This is hilariously typical liberal thinking. Consortium News is complaining about a CNBC ad that includes a clip of Milton Friedman making a great point about the fact that government is no more capable of making “right” choices than are private actors. The main complaint is that Friedman’s engaged in “propaganda” because he doesn’t also tout the great accomplishments of government bureaucrats:
Friedman leaves out other accomplishments – from the Declaration of Independence and U.S. Constitution to engineering marvels like the Golden Gate Bridge, Panama Canal, the U.S. Interstate highway system and Netherlands’ dikes – that did emanate from “government bureaus.”
Going back centuries, you could add in the Acropolis of Athens, the Pyramids of Egypt, the ceiling of the Sistine Chapel and many of the world’s great works of architecture and art sponsored by government patrons.
The Acropolis of Athens and the Pyramids of Egypt, of course, were built by slave labor. They are not exactly the testament to the great farsightedness of government officials that Consortium News thinks they are! And the Sistine Chapel ceiling was painted at the command of a theocrat of almost unlimited power, who financed his lavish lifestyle at the expense of serfs whom he terrorized into submission. The Panama Canal, as David McCollough’s great book shows, was more than an engineering marvel; it was also a fiasco of government waste and mismanagement, and seen by Roosevelt and others as just one more helpful element in the U.S.’s imperialistic mission to take over central America, whatever the cost. Yes, let’s all praise the visionary autocrats who wielded government’s coercive power to build giant monuments to their ambition, vanity, and luxury, at the expense of those poor souls, now forgotten, who make up the rest of the unwashed, tea-party masses.

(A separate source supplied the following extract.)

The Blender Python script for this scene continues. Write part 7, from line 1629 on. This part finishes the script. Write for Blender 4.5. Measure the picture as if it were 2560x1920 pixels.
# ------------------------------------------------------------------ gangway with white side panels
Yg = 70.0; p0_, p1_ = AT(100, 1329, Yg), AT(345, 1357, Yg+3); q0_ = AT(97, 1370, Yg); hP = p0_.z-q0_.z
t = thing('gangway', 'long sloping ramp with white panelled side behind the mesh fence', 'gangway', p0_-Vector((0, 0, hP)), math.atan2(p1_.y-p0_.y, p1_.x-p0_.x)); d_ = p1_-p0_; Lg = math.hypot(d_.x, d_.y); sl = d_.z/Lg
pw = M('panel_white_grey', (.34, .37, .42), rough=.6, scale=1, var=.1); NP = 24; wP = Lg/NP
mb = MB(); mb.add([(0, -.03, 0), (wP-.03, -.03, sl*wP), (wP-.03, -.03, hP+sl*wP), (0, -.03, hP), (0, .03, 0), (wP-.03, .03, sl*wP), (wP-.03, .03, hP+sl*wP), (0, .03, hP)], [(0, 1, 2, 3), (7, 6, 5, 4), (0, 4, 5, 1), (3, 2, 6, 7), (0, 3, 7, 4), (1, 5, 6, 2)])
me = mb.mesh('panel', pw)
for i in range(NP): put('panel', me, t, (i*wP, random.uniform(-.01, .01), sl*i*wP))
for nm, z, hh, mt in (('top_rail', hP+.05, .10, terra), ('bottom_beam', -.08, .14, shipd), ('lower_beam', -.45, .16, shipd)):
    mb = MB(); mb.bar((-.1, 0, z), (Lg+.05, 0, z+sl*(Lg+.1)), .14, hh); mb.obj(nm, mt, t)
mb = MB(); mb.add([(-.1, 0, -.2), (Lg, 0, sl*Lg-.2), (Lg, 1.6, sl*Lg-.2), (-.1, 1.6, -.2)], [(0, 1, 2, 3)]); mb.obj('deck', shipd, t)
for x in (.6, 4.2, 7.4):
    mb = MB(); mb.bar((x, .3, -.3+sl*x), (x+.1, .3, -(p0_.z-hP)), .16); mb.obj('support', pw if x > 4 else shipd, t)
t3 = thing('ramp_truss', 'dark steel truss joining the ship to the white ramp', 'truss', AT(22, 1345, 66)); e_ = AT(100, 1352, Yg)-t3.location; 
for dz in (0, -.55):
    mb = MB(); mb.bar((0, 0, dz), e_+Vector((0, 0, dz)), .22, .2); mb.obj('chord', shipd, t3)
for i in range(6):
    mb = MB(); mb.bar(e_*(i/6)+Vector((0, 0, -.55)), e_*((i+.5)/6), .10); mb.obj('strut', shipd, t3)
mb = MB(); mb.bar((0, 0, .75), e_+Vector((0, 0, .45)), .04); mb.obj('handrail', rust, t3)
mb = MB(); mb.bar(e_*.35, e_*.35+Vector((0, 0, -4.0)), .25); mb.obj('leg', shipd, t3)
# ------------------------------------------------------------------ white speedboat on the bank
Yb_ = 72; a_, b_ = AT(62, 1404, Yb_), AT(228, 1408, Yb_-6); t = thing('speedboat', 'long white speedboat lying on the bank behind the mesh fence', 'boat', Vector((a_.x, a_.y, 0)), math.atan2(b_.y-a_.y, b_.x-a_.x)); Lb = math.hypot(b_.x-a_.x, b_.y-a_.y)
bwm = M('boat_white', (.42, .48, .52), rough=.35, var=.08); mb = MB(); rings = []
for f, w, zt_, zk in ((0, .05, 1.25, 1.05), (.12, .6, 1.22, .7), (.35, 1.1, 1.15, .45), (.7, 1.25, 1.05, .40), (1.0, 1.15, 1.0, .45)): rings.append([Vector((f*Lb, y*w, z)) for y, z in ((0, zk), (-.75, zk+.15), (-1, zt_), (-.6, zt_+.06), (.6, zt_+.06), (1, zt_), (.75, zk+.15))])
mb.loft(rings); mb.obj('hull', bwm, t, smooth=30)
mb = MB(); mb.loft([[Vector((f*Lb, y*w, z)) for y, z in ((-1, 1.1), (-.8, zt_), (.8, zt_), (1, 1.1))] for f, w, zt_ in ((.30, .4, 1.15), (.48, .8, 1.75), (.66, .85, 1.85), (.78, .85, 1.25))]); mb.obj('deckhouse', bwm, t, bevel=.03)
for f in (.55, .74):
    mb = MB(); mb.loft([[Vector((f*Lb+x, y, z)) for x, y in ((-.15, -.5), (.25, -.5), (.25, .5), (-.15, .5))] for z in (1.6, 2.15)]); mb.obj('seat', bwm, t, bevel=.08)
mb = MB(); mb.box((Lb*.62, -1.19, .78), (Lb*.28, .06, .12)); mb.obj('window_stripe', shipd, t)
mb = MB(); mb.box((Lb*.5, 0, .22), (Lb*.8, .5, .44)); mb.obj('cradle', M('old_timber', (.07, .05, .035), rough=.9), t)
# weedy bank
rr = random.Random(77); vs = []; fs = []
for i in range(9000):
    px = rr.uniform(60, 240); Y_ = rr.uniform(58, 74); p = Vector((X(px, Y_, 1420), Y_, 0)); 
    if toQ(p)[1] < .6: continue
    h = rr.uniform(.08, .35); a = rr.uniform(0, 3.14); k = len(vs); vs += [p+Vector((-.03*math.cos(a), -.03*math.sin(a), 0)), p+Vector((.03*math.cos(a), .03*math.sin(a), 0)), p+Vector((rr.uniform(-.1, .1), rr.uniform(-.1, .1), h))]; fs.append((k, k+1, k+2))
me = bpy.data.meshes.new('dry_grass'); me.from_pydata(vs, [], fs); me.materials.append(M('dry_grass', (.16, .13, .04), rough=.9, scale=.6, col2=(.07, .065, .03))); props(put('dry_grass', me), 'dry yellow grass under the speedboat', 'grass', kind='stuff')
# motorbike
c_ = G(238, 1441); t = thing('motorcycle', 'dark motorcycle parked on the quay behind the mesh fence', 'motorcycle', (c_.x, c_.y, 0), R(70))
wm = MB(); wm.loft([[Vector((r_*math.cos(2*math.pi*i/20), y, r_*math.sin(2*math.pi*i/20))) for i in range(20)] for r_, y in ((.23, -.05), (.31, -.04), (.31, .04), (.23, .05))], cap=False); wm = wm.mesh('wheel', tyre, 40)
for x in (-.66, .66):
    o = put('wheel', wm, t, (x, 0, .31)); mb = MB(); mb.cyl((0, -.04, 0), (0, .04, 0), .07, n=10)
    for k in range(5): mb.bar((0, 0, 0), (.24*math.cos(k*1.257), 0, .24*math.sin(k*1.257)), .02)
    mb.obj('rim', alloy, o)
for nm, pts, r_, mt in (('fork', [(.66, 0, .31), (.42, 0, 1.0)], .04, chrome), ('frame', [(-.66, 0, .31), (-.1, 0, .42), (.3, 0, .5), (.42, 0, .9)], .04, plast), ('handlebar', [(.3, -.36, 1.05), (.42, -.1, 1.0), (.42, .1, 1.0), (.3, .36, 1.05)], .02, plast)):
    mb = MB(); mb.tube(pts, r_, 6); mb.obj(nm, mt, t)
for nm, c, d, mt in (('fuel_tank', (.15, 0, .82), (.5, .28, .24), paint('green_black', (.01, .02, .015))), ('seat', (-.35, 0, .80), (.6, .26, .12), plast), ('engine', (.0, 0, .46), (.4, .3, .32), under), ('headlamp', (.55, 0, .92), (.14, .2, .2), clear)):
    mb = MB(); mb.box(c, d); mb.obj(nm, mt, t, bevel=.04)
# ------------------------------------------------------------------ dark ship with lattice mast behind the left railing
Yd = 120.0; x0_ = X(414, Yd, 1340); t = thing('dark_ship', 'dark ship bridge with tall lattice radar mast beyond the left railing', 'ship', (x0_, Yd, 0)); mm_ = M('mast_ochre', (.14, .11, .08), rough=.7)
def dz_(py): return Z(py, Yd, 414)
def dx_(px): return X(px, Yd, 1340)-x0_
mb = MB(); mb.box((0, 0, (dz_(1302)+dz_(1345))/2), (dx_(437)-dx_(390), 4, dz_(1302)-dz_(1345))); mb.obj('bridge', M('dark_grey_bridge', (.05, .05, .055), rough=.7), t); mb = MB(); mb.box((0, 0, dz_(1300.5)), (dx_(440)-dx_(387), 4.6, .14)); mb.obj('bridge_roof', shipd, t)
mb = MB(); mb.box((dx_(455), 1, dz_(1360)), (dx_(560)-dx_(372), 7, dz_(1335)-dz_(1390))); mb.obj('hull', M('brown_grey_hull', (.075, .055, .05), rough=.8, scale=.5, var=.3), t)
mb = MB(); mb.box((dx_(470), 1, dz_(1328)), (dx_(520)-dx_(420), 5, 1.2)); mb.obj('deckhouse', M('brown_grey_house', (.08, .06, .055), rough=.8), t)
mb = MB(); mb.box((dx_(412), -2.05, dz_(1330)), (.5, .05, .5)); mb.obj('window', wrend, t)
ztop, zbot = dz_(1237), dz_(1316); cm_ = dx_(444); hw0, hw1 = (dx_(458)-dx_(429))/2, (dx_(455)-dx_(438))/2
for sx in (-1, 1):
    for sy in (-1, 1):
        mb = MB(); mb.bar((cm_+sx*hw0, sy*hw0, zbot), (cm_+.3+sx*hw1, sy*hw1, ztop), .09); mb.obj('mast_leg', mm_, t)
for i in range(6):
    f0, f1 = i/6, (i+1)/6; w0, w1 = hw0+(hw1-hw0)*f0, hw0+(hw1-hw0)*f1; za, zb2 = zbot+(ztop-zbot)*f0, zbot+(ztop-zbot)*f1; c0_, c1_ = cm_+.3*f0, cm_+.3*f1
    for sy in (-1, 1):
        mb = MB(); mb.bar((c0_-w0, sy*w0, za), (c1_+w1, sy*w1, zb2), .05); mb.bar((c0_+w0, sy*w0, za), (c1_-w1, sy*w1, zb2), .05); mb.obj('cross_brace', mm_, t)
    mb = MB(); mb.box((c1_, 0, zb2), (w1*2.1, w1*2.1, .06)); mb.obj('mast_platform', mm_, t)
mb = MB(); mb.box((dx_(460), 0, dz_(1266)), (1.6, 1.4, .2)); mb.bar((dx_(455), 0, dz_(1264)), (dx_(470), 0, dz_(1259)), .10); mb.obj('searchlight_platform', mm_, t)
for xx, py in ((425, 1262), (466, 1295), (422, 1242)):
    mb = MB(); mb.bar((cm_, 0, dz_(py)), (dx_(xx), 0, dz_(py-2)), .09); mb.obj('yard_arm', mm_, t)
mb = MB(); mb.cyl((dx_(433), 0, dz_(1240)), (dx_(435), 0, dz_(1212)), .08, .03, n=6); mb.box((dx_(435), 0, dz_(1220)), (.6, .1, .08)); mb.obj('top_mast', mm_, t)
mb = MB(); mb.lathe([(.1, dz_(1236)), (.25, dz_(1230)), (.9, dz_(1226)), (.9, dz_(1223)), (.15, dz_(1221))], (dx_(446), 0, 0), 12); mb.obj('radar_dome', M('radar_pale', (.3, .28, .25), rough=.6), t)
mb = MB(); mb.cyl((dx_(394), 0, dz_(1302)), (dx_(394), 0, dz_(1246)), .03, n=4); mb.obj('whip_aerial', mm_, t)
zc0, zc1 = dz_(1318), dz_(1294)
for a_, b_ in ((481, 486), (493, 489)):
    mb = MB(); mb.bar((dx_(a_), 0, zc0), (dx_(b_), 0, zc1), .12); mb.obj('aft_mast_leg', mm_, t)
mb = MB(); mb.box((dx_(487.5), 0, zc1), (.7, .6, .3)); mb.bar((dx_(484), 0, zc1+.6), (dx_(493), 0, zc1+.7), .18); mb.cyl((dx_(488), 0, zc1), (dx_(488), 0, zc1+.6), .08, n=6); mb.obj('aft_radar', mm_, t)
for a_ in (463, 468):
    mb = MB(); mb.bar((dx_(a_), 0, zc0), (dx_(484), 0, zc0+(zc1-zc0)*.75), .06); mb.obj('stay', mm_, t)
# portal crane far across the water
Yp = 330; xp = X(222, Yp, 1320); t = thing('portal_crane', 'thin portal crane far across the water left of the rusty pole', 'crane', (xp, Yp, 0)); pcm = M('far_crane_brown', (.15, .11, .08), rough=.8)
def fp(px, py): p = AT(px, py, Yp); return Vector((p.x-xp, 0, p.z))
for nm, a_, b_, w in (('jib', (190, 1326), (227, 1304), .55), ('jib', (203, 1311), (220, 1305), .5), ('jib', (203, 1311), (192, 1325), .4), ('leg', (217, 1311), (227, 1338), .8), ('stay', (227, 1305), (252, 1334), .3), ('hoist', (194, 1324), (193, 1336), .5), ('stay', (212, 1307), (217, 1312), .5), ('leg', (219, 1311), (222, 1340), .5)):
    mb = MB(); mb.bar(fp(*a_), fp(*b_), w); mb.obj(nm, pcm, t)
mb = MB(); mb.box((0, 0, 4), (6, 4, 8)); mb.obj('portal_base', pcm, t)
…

But let’s go back to the Sistine Chapel example for a second. What’s really wrong with the Pope stealing money from people to paint the Sistine Chapel? Nobody denies that it’s a beautiful painting, of course, so it isn’t that. What’s really wrong with that is the fact that the people whose money was stolen didn’t really need a nicely painted chapel ceiling. If they’d been allowed to keep their money, they would have used it for other things—things that they needed, that might not seem to us very grand or impressive, but that would have made their lives better and more livable. If I steal money from my neighbor and I use it to buy a beautiful sculpture, the beauty of that sculpture doesn’t somehow justify my theft. And I’m not even talking about moral terms here—just in plain old economic terms. What Consortium News is doing here is committing the “broken window fallacy”: they’re pointing at the good things that were done with the money that was taken away—and forgetting what people would have bought if they’d been allowed to exercise freedom of choice. Yes, government funding has often produced some remarkable things—the Apollo mission was an awesome feat, and one of the great things mankind has done. But it was done with money that people would have spent on other things if they’d been allowed to choose—things that they needed much more than a mission to the moon. And some of us have real problems saying to a hardworking poor guy with a family to support that he shouldn’t buy that new jacket, because we’re going to take his money away to buy a moon mission for him instead.
Oh, and if you want to say the Declaration of Independence and the Constitution were the work of “government bureaucrats”—well, okay, I guess, in a sense. Bureaucrats certainly deserve praise when they limit their own power, even if their descendants who write for Consortium News no longer respect those limits.